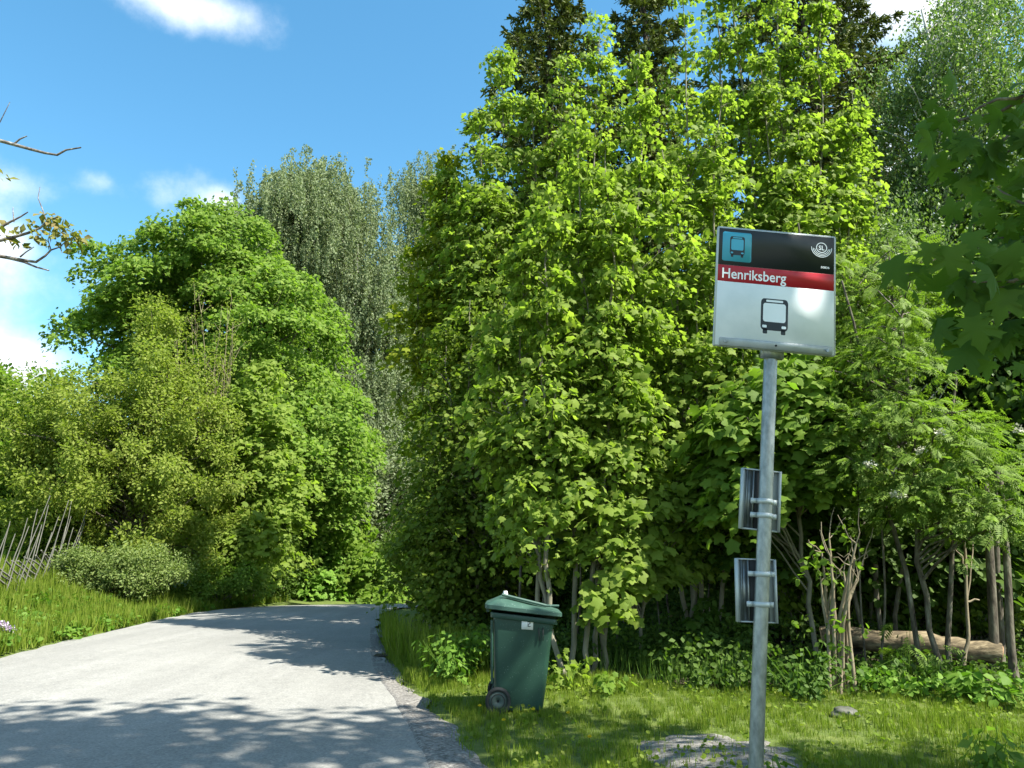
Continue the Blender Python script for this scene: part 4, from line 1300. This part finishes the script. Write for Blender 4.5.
# spruces
def spruce(label, px, Y, hgt, rmax, zlo, nlev, mat='spruce', tipfrac=.25, droop=.35, gaps=0.0, name='spruce_tree', twl=.34):
    bs = on_ground(px, Y); t = thing(name, label, 'tree', bs)
    tr = wander(bs - A(0, 0, .1), bs + A(.1, .1, hgt), 14, .03); rr = np.linspace(.22, .02, 14)
    m = MB(); m.tube(tr, rr, 8)
    cb, cb2 = MB(), MB()
    for z in np.linspace(zlo, hgt - .1, nlev):
        if R.random() < gaps: continue
        L0 = rmax * (1 - z / hgt) ** .8 + .12
        a0 = R.random() * 6.28
        nb = 6 if L0 > 1 else 5
        for k_ in range(nb):
            az = a0 + k_ * 6.283 / nb + R.normal(0, .25)
            L = L0 * R.uniform(.65, 1.15)
            n = 12; s = np.linspace(0, 1, n)
            d = A(math.cos(az), math.sin(az), 0)
            zz = z + L * (-droop * s + droop * .9 * s ** 2.4) + .10 * L * s
            pth = A(np.interp(z, tr[:, 2] - bs[2], tr[:, 0]), np.interp(z, tr[:, 2] - bs[2], tr[:, 1]), 0) + d * (s * L)[:, None]
            pth[:, 2] = bs[2] + zz
            m.tube(pth, np.linspace(.022 * min(1.5, L), .004, n), 4)
            # hanging and side twigs, each twig a row of needle tufts
            nt_ = int(16 * L) + 8
            u = R.random(nt_) ** .7
            base = np.stack([np.interp(u, s, pth[:, q]) for q in range(3)], 1)
            side = np.cross(d, A(0, 0, 1)) * R.choice([-1, 1], nt_)[:, None]
            tdir = unit(side * R.uniform(.3, 1, nt_)[:, None] + d * .7 + A(0, 0, 1) * R.uniform(-.9, .05, nt_)[:, None])
            tl = twl * R.uniform(.5, 1.3, nt_) * (1.1 - .5 * u)
            kk = np.repeat(np.arange(nt_), 9); q = R.random(len(kk))
            pos = base[kk] + tdir[kk] * (q * tl[kk])[:, None]
            tip = tdir[kk] + R.normal(0, .55, (len(kk), 3)); nr = R.normal(0, 1, (len(kk), 3)) + A(0, 0, .8)
            lit = R.random(len(kk)) < tipfrac * (q > .6)  # pale new tips, share raised to put a sunlit tone into the needles
            cb.leaves(QUAD, pos[~lit], tip[~lit], nr[~lit], .14 * R.uniform(.7, 1.3, (~lit).sum()))
            if lit.any(): cb2.leaves(QUAD, pos[lit], tip[lit], nr[lit], .125 * R.uniform(.7, 1.3, lit.sum()))
    m.build('trunk', M['bark_dark'], t, smooth=True)
    cr = cb.build('crown', M[mat], t)
    if cb2.n: cb2.build('new_lit_tips', M['spruce_tip'], cr)


spruce('dark spruce top standing against the blue sky above the bin', 552, 16.5, 16.4, 4.0, 5, 30, tipfrac=.8, droop=.3)
spruce('dense dark spruce between the two brightest maple crowns', 668, 17, 18.5, 2.6, 3, 36, tipfrac=.6, droop=.6)
spruce('broad ragged spruce with gaps of sky high above the sign', 860, 18, 21.5, 6.0, 5, 40, tipfrac=.8, gaps=.04, droop=.3)
spruce('narrow spruce half hidden behind the silver birch', 915, 21, 19.5, 3.0, 4, 30, tipfrac=.3)

# ------------------------------------------------------------------ the wood behind
protos = []
WOOD = [(3.4, 16.6, 0), (2.2, 15.5, 1), (4.6, 14.5, 2), (7.0, 13.8, 0), (9.5, 14.5, 1), (3.0, 23, 2), (4.0, 20, 0), (7.4, 19, 1), (11.5, 19, 2), (14, 16, 0), (12, 12.5, 1), (16, 22, 1), (9, 24, 2), (5.8, 17.2, 1), (2.9, 18.0, 2), (9.4, 11.0, 2), (.4, 34, 0), (3.4, 34.6, 1), (-.9, 35.5, 2), (1.9, 33.6, 2)]
for k_ in range(3):
    x, y, _ = [q for q in WOOD if q[2] == k_][0]
    bs = A(x, y, gz(x, y))
    hh = (8.2, 9.4, 7.2)[k_]
    cs = clumps([(x, y, hh * .55, 1.9, 1.9, hh * .42), (x, y, hh * .22, 1.5, 1.5, hh * .18)], 110, .35)
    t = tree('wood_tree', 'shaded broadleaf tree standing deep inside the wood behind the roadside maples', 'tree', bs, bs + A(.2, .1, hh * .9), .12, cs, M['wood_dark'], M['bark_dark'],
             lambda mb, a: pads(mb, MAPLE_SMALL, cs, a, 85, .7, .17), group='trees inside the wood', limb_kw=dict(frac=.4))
    protos.append(t)


def dup(root, loc, rotz=0.0, scale=1.0, label=None):
    r = root.copy(); COL.objects.link(r); r.location = loc; r.rotation_euler = (0, 0, rotz); r.scale = (scale,) * 3
    if label: r['label'] = label
    for ch in list(root.children):
        c_ = ch.copy(); COL.objects.link(c_); c_.parent = r
        for g in ch.children:
            d = g.copy(); COL.objects.link(d); d.parent = c_
    return r


seen = set()
for x, y, k_ in WOOD:
    if k_ not in seen: seen.add(k_); continue
    dup(protos[k_], (x, y, gz(x, y)), R.random() * 6.28, R.uniform(.85, 1.2))

# ------------------------------------------------------------------ stems under the crowns
def stem(name, label, pts, r0, r1, mat, group=None, sub=None):
    q = [P(x, y, Y) for x, y, Y in pts]
    b_ = q[0].copy(); b_[2] = gz(b_[0], b_[1]); q[0] = b_ - A(0, 0, .05)
    t = np.linspace(0, 1, len(q)); tt = np.linspace(0, 1, max(8, len(q) * 3))
    qq = np.stack([np.interp(tt, t, np.array(q)[:, k_]) for k_ in range(3)], 1)
    qq[1:-1] = (qq[:-2] + 2 * qq[1:-1] + qq[2:]) / 4
    rq = np.linspace(r0, r1, len(qq)); rq[0] *= 1.7; rq[1] *= 1.15
    m = MB(); m.tube(qq, rq, 9, cap=True)
    for (i0, dx, dz, L) in (sub or []):
        a = qq[int(i0 * (len(qq) - 1))]; m.tube(wander(a, a + A(dx, R.normal(0, .1), dz) * L, 6, .02), np.linspace(r1 * 1.1, .006, 6), 5)
    me = m.mesh(name); me.transform(Matrix.Translation(-Vector(b_)))
    me.materials.append(mat); o = bpy.data.objects.new(name, me); o.location = Vector(b_); COL.objects.link(o)
    me.polygons.foreach_set('use_smooth', np.ones(len(me.polygons), bool))
    return tag(o, label, 'tree' if name.endswith('tree') else 'sapling', group)


for i, (px, Y, r) in enumerate([(572, 10, .022), (603, 10.4, .026), (616, 10.2, .020), (628, 11, .03), (640, 10.6, .022), (664, 10.3, .016), (676, 11.3, .026), (700, 10.9, .02), (722, 11.4, .028), (788, 10.6, .02), (812, 10.8, .024), (868, 8.6, .016), (880, 8.55, .02), (895, 11.2, .018), (936, 10.6, .024), (746, 11.8, .03), (520, 11, .03), (538, 10.8, .022)]):
    lean = R.normal(0, 10)
    stem('slender_sapling', 'thin dark stem standing in the shade under the leaves at the wood edge', [(px, 690, Y), (px + lean * .5 + R.normal(0, 3), 600, Y), (px + lean, 500, Y), (px + lean * 1.6, 400, Y)], r * .7, r * .4, M['bark'], 'thin stems in the shade of the wood edge')
stem('bare_sapling', 'pale crooked bare sapling forking in front of the fallen log', [(965, 700, 8.5), (964, 655, 8.5), (969, 640, 8.5), (966, 600, 8.5), (966, 560, 8.5), (964, 540, 8.5)], .024, .012, M['bark_pale'], sub=[(.55, .28, 1, .75), (.8, -.25, .6, .35), (.62, .5, .1, .3)])
stem('thin_tree', 'grey flecked trunk standing at the end of the fallen log', [(999, 715, 8.8), (994, 640, 8.8), (990, 560, 8.8), (984, 470, 8.8)], .055, .04, M['bark'])
stem('leaning_tree', 'brown trunk leaning to the log at the picture edge', [(1020, 725, 8.2), (1010, 640, 8.2), (1007, 560, 8.2), (1000, 480, 8.2)], .045, .03, M['bark'])
stem('slim_tree', 'slim brown trunk between the flecked and the leaning trunk', [(1006, 712, 9.0), (1002, 640, 9.0), (996, 560, 9.0), (997, 470, 9.0)], .04, .03, M['bark'])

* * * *

Task goal → Write out exactly the lines from the one with "t = tree('wood_tree', 'shaded" through the one with "protos.append(t)", including both, and no others.

Finished task →
    t = tree('wood_tree', 'shaded broadleaf tree standing deep inside the wood behind the roadside maples', 'tree', bs, bs + A(.2, .1, hh * .9), .12, cs, M['wood_dark'], M['bark_dark'],
             lambda mb, a: pads(mb, MAPLE_SMALL, cs, a, 85, .7, .17), group='trees inside the wood', limb_kw=dict(frac=.4))
    protos.append(t)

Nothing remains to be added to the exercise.